Y lo peor de todo es que pude ver el pasado y el futuro. Pude ver a esa joven madre coqueteando en medio de los pasillos polvorientos del block, la pude ver jugando con el que probablemente sea el padre de su hijo en medio de las burlas y sonsonetes de los demás niños, cómplices en la escena. Probablemente aquella niña coqueta era la hermana menor de la que tomaba en brazos a su retoño, pero dudo que esa experiencia, esa demostración le sea suficiente para evitarle el paso por la sala de partos en un par de años más.
Volviendo al tema central, entre la comitiva pascuera que llegó hasta el pasaje, estaba un trío de franceses, uno de ellos el pololo de mi compañera.
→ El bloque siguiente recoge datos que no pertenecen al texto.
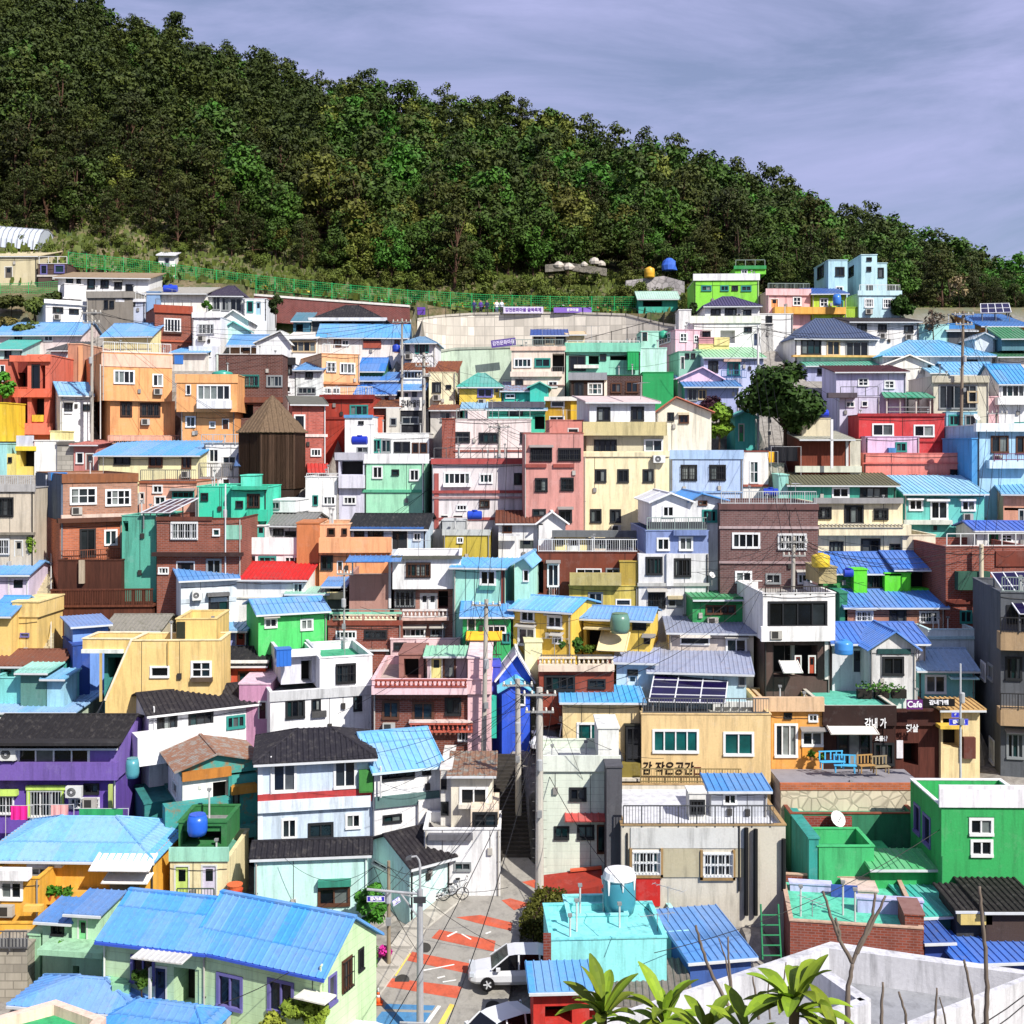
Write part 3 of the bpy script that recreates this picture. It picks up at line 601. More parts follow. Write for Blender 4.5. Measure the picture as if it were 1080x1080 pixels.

Los franceses, bichos raros en una situación así, fueron la atracción de aquellos que a duras penas hablan bien el castellano y que apenas balbucen un par de insultos en inglés.
"Dialoguen entreustdes", les decían los niños a los extranjeros, sólo para oir, como si estuvieran viviendo una película en vivo y en directo, el champurreo de palabras locas y enredadas propias del francés.
La cosa se transformó en un desafío internacional y llegó el clímax de la jornada. Los tres franceses, emocionados como ellos solos, se pusieron a cantar la Marsellesa. Me acordé del cliché que dice que ésa es una de las mejores o más lindas canciones nacionales. Estuvo cerca, quedó segunda. Sí, porque después de la interpretación gala, vino la chilena, versión coral niños de Pudahuel que superó con creces la que hasta ese entonces era una de las mejores interpretaciones, la de Massú y González en Grecia.
Los niños prácticamente se sacaron la garganta para cantar, con emoción, con alegría, hasta con gallardía creo. Notable, sencillamente notable.
Necesariamente tengo que recomendar la aventura. Tengo que decir que después de este tipo de gestos no es que uno salga con la aureola de santo ni mucho menos, pero sí es cierto que uno sale tranquilo consigo mismo, en paz, con ganas de refutar aquello de plantar árboles y escribir libros. Más importante que eso, hay que hacer feliz a un cabro chico. No cuesta nada y se recuerda para siempre.